Stated task:
Without the pictures, print the lines running from the beginning of the material to the line containing "rad = math.radians", both ends included.

Start of Stored data

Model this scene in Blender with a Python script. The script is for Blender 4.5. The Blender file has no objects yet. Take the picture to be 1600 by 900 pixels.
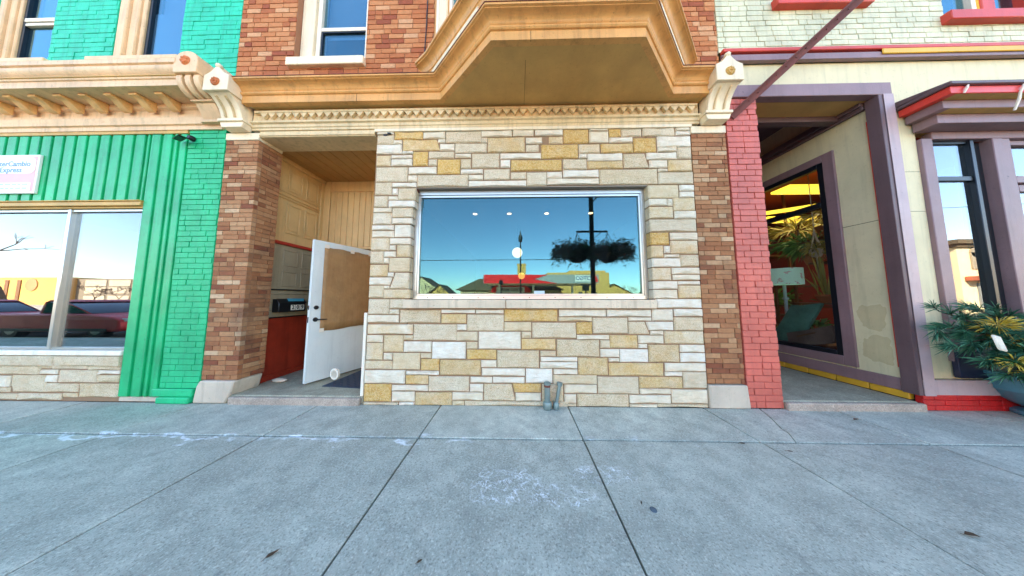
import bpy, bmesh, math, random
from mathutils import Vector, Matrix
RN = random.Random(11)
SC = bpy.context.scene
COL = SC.collection
rad = math.radians

# ------------------------------------------------------------------ mesh kit
class MB:
    """collects shapes and links them as ONE mesh object"""
    def __init__(s): s.v=[]; s.f=[]; s.m=[]; s.c=[]; s.g=[]
    def add(s, vs, fs, m=0, c=None):
        o=len(s.v); s.v.extend([tuple(p) for p in vs]); s.g.append((o,len(s.v),len(s.f),len(s.f)+len(fs)))
        for f in fs:
            s.f.append([i+o for i in f]); s.m.append(m); s.c.append(c or (.5,.5,.5,1))
        return s
    def box(s, x0,y0,z0,x1,y1,z1, m=0, c=None):
        if x0>x1: x0,x1=x1,x0
        if y0>y1: y0,y1=y1,y0
        if z0>z1: z0,z1=z1,z0
        v=[(x0,y0,z0),(x1,y0,z0),(x1,y1,z0),(x0,y1,z0),(x0,y0,z1),(x1,y0,z1),(x1,y1,z1),(x0,y1,z1)]
        return s.add(v,[(0,3,2,1),(4,5,6,7),(0,1,5,4),(1,2,6,5),(2,3,7,6),(3,0,4,7)],m,c)
    def obox(s, o, ax, ay, az, m=0, c=None):
        """oriented box: corner o plus three edge vectors"""
        o=Vector(o);ax=Vector(ax);ay=Vector(ay);az=Vector(az)
        v=[o,o+ax,o+ax+ay,o+ay,o+az,o+ax+az,o+ax+ay+az,o+ay+az]
        f=[(0,3,2,1),(4,5,6,7),(0,1,5,4),(1,2,6,5),(2,3,7,6),(3,0,4,7)]
        if ax.cross(ay).dot(az)<0: f=[tuple(reversed(q)) for q in f]
        return s.add(v,f,m,c)
    def prism(s, pts, axis, a, b, m=0, c=None):
        """2-D polygon (any winding) extruded from a to b along an axis; pts are the two other coordinates in x,y,z order"""
        def P(p,t):
            if axis=='x': return (t,p[0],p[1])
            if axis=='y': return (p[0],t,p[1])
            return (p[0],p[1],t)
        n=len(pts); A=sum(pts[i][0]*pts[(i+1)%n][1]-pts[(i+1)%n][0]*pts[i][1] for i in range(n))
        if A<0: pts=list(reversed(pts))
        if axis=='y': pts=list(reversed(pts))
        if a>b: a,b=b,a
        v=[P(p,a) for p in pts]+[P(p,b) for p in pts]
        f=[tuple(reversed(range(n))),tuple(range(n,2*n))]+[(i,(i+1)%n,(i+1)%n+n,i+n) for i in range(n)]
        return s.add(v,f,m,c)
    def tube(s, path, r, n=8, m=0, c=None, caps=True):
        path=[Vector(p) for p in path]; k=len(path)
        rs=r if isinstance(r,(list,tuple)) else [r]*k
        up=None; v=[]
        for i,p in enumerate(path):
            t=(path[min(i+1,k-1)]-path[max(i-1,0)]).normalized()
            if up is None: up=Vector((0,0,1)) if abs(t.z)<.9 else Vector((1,0,0))
            a=t.cross(up).normalized(); b=a.cross(t).normalized(); up=b
            for j in range(n):
                q=2*math.pi*j/n
                v.append(p+(a*math.cos(q)+b*math.sin(q))*rs[i])
        f=[]
        for i in range(k-1):
            for j in range(n):
                f.append((i*n+j,(i*n+(j+1)%n),((i+1)*n+(j+1)%n),(i+1)*n+j))
        if caps: f.append(tuple(range(n))[::-1]); f.append(tuple((k-1)*n+j for j in range(n)))
        return s.add(v,f,m,c)
    def lathe(s, prof, cen, n=24, m=0, c=None, axis='z'):
        v=[];k=len(prof);cx,cy,cz=cen
        for r,h in prof:
            for j in range(n):
                q=2*math.pi*j/n; a,b=r*math.cos(q),r*math.sin(q)
                v.append((cx+a,cy+b,cz+h) if axis=='z' else ((cx+a,cy+h,cz-b) if axis=='y' else (cx+h,cy+a,cz+b)))
        f=[(i*n+j,i*n+(j+1)%n,(i+1)*n+(j+1)%n,(i+1)*n+j) for i in range(k-1) for j in range(n)]
        if prof[0][0]>1e-6: f.append(tuple(range(n))[::-1])
        if prof[-1][0]>1e-6: f.append(tuple((k-1)*n+j for j in range(n)))
        return s.add(v,f,m,c)
    def ball(s, cen, r, n=14, m=0, c=None):
        k=n//2
        return s.lathe([(max(r*math.sin(math.pi*i/k),1e-7),-r*math.cos(math.pi*i/k)) for i in range(k+1)],cen,n,m,c)
    def sweep(s, path, prof, m=0, c=None, closed_prof=True):
        """profile (outward d, z) swept along a front path (x, y) with mitred corners; the front is -Y for +X travel"""
        P=[Vector(p) for p in path]; k=len(P); v=[]; n=len(prof)
        N=[]
        for i in range(k-1):
            d=(P[i+1]-P[i]).normalized(); N.append(Vector((d.y,-d.x)))
        for i,p in enumerate(P):
            if i==0: nm=N[0]
            elif i==k-1: nm=N[-1]
            else: nm=(N[i-1]+N[i])/(1+N[i-1].dot(N[i]))
            for d,z in prof: v.append((p.x+nm.x*d,p.y+nm.y*d,z))
        f=[]
        rng=range(n) if closed_prof else range(n-1)
        for i in range(k-1):
            for j in rng: f.append((i*n+j,(i+1)*n+j,(i+1)*n+(j+1)%n,i*n+(j+1)%n))
        if closed_prof: f.append(tuple(range(n))); f.append(tuple((k-1)*n+j for j in range(n))[::-1])
        return s.add(v,f,m,c)
    def build_each(s,name,mats,parent=None,**k):
        """every shape added becomes an object of its own"""
        r=[]
        for a,b,c,d in s.g:
            t=MB(); t.v=s.v[a:b]; t.f=[[i-a for i in f] for f in s.f[c:d]]; t.m=s.m[c:d]; t.c=s.c[c:d]
            r.append(t.build(name,mats,parent,**k))
        return r
    def build(s, name, mats, parent=None, bevel=0, smooth=True, local=False, seg=1, angle=38):
        if not isinstance(mats,(list,tuple)): mats=[mats]
        off=Vector((0,0,0)); v=s.v
        if parent is not None and not local:
            q=parent
            while q is not None: off+=q.location; q=q.parent
        elif parent is None and v:
            xs=[p[0] for p in v]; ys=[p[1] for p in v]; zs=[p[2] for p in v]
            off=Vector(((min(xs)+max(xs))/2,(min(ys)+max(ys))/2,min(zs)))
        v=[(p[0]-off.x,p[1]-off.y,p[2]-off.z) for p in v]
        me=bpy.data.meshes.new(name); me.from_pydata(v,[],s.f)
        for mt in mats: me.materials.append(mt)
        me.polygons.foreach_set('material_index',s.m)
        a=me.attributes.new('tint','FLOAT_COLOR','CORNER')
        buf=[]
        for f,c in zip(s.f,s.c):
            c4=tuple(c)+(1,)*(4-len(c))
            buf.extend(c4*len(f))
        a.data.foreach_set('color',buf)
        if smooth:
            me.polygons.foreach_set('use_smooth',[True]*len(me.polygons))
            me.set_sharp_from_angle(angle=rad(angle))
        me.update()
        o=bpy.data.objects.new(name,me); COL.objects.link(o)
        if parent is not None: o.parent=parent
        else: o.location=off
        if bevel:
            b=o.modifiers.new('bevel','BEVEL'); b.width=bevel; b.segments=seg; b.limit_method='ANGLE'; b.angle_limit=rad(40)
        return o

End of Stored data

Task output:
Model this scene in Blender with a Python script. The script is for Blender 4.5. The Blender file has no objects yet. Take the picture to be 1600 by 900 pixels.
import bpy, bmesh, math, random
from mathutils import Vector, Matrix
RN = random.Random(11)
SC = bpy.context.scene
COL = SC.collection
rad = math.radians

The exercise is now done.